O Joaquim de Freitas tem razão. Esquece-se é de exemplos como a Venezuela, Hong Kong, Nicarágua ou a própria Rússia que se já deixava muito a desejar nos tempos de Yeltsin, hoje com Putin desceu verdadeiramente na escala...
Mas os EUA nunca foram um modelo de democracia para ninguém. Tanto assim é que não instalaram regimes presidencialistas em países como a Alemanha ou o Japão (o presidencialismo na América Latina é bem mais antigo)...
O modelo presidencialista, com eleição indireta e eleição da câmara baixa em sistema de círculos maioritários sujeitos a gerrymandering (praticado por ambos os Partidos, mas que favorece claramente os Republicanos e prejudica a representação das minorias) e uma câmara alta em que o peso dos Estados mais pequenos e conservadores impede claramente reformas de cariz popular a nível federal não pode ser considerado exemplo para ninguém.
Do Senhor Jaime Santos ; « (convém lembrar que a grande confusão afegã começou quando o Afeganistão foi invadido pelo exército soviético,), o que é verdade. Foi um erro. Os russos hoje chamam-lhe a “sindroma do Vietname”. Pagaram-no, tanto mais que as reformas que o governo da coligação de esquerda, queria implementar não vingou. Foi um fracasso, sobretudo por causa da reforma agrária.

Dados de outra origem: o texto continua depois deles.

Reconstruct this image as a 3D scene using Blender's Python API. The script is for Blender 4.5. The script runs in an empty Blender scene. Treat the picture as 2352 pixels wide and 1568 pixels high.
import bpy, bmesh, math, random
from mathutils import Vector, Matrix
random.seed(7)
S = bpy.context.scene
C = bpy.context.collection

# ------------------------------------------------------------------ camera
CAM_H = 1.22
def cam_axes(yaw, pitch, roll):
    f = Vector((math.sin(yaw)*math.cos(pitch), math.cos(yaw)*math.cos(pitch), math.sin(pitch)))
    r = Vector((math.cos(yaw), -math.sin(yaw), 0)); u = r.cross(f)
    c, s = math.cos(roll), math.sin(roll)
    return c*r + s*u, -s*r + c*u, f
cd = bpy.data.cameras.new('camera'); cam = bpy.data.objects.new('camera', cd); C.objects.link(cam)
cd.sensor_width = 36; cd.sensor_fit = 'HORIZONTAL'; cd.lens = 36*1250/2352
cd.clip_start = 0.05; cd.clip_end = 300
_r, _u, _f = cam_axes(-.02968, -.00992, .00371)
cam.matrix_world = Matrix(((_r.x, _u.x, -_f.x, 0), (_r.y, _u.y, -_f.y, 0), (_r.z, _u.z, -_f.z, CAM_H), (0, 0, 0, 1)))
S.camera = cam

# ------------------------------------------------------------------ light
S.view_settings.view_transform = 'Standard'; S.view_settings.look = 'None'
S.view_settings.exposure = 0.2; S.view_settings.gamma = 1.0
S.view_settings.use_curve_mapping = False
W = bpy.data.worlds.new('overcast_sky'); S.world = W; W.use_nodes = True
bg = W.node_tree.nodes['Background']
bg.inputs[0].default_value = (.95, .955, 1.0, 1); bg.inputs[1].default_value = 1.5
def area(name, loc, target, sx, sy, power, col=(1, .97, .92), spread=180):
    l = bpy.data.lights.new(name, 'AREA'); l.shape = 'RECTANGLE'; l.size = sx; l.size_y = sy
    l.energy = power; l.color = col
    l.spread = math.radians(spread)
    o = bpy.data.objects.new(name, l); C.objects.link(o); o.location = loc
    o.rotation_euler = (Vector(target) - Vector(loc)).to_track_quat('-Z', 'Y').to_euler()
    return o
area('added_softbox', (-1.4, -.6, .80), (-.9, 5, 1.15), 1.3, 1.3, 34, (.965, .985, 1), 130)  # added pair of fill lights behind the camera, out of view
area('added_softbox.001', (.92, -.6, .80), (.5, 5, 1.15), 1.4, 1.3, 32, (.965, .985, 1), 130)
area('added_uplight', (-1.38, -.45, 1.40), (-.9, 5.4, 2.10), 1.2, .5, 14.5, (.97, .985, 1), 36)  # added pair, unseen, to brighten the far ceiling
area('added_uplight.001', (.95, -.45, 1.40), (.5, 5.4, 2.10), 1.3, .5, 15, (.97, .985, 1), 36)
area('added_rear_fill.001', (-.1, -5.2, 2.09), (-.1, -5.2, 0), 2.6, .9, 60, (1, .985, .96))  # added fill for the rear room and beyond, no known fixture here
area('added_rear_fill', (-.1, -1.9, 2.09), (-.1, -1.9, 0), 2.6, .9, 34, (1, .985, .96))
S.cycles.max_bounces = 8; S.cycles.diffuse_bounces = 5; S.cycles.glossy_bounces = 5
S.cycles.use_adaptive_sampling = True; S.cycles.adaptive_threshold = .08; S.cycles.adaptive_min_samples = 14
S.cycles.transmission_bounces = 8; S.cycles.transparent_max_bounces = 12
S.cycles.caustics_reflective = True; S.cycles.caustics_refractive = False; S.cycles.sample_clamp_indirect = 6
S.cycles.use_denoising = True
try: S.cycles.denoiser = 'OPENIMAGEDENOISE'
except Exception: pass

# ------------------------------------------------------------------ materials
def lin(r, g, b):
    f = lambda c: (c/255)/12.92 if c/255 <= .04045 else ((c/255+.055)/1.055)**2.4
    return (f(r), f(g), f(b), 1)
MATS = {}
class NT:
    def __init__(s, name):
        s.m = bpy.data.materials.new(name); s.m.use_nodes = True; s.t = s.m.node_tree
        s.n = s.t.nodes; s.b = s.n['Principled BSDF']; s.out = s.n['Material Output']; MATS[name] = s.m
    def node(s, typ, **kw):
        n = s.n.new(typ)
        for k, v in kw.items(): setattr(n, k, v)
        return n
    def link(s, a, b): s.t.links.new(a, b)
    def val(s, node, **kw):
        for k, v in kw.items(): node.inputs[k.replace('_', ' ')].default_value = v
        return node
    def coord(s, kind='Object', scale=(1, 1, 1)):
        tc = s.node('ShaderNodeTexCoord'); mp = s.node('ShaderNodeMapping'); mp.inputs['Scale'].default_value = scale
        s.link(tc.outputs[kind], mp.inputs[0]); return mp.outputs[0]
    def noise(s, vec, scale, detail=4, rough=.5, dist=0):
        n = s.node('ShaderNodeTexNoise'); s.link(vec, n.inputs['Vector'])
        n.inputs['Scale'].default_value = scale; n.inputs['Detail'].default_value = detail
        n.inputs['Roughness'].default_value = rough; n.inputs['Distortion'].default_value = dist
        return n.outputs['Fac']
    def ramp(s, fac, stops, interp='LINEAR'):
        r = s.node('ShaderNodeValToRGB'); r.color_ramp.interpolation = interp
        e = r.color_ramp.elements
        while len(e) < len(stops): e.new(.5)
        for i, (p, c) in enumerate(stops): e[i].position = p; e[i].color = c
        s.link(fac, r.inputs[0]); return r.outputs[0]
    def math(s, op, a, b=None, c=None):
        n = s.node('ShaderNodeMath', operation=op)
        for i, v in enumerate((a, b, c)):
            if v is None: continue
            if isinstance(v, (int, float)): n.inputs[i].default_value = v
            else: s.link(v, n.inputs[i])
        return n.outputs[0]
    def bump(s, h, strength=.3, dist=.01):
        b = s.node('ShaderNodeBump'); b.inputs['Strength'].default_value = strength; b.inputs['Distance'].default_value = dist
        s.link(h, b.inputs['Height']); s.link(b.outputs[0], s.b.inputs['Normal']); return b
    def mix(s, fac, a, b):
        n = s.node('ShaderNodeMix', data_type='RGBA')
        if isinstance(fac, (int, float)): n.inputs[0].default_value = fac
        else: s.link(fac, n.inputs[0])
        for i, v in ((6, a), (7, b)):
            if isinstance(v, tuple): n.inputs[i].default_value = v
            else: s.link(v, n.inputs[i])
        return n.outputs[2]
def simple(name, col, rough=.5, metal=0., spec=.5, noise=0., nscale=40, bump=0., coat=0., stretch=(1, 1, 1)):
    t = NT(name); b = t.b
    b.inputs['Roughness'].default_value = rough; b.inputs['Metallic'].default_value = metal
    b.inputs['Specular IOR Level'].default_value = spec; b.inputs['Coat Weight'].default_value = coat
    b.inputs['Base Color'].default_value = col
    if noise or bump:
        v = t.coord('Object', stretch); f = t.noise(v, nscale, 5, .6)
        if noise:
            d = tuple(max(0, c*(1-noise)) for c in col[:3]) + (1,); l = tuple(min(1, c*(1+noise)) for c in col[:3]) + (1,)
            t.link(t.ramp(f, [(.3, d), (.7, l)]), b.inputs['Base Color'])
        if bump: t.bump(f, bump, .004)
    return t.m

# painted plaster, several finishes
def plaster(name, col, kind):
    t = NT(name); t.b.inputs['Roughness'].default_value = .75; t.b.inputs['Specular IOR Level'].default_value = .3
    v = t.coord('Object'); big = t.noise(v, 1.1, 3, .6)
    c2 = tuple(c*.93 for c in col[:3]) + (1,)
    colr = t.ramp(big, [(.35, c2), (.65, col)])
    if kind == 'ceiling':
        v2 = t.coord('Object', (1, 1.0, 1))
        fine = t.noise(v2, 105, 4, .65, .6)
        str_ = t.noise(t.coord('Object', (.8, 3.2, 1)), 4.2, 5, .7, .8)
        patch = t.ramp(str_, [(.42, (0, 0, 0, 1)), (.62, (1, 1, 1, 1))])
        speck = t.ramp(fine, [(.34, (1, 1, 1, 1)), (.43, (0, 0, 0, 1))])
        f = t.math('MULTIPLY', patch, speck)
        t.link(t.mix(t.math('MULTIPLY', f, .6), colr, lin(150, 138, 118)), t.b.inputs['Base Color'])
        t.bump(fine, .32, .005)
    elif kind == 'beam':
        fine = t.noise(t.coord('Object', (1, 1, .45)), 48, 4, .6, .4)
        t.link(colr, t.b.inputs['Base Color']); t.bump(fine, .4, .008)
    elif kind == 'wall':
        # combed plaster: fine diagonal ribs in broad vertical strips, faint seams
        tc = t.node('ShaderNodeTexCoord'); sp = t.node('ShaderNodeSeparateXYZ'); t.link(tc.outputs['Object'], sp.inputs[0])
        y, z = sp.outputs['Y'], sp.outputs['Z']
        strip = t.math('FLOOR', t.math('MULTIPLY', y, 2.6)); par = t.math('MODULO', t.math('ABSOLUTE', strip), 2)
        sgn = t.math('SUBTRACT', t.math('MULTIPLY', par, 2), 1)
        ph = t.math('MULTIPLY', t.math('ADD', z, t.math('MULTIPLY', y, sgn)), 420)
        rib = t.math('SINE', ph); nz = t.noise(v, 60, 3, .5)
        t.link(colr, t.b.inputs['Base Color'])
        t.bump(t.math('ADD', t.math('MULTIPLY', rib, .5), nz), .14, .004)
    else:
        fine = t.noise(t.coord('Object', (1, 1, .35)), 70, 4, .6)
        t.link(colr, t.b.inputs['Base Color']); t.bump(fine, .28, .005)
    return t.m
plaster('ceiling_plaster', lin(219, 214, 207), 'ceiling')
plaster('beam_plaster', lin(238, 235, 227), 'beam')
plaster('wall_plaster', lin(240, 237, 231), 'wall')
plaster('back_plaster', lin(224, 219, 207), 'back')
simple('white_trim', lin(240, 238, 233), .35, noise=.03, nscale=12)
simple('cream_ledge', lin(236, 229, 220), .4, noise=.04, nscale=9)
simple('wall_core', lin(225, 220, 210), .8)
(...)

Os soviéticos também reprimiram brutalmente o tráfico de narcóticos, impedindo o surgimento de uma classe corrupta de policiais e funcionários.
Falhou, no entanto. O governo Najibullah entrou em colapso em 1992 e, em 1996, o líder pró soviético foi capturado e executado por uma nova força emergente no Afeganistão, o Talibã. O seu corpo foi pendurado em um poste em Cabul.
Mas como teria evoluído se os americanos não tinham criado os “moudjahidine” ? Sem as armas e os dólares americanos?
Mas espero que ninguém vai agora dizer que a “débacle” americana é a culpa da derrota soviética…vinte anos antes!
Não. Bastava ouvir Joe Biden ontem para compreender onde está o problema dos EUA. No interior como no exterior.
Sem esquecer, que o senador Biden apoiou e votou a favor da guerra em 2001.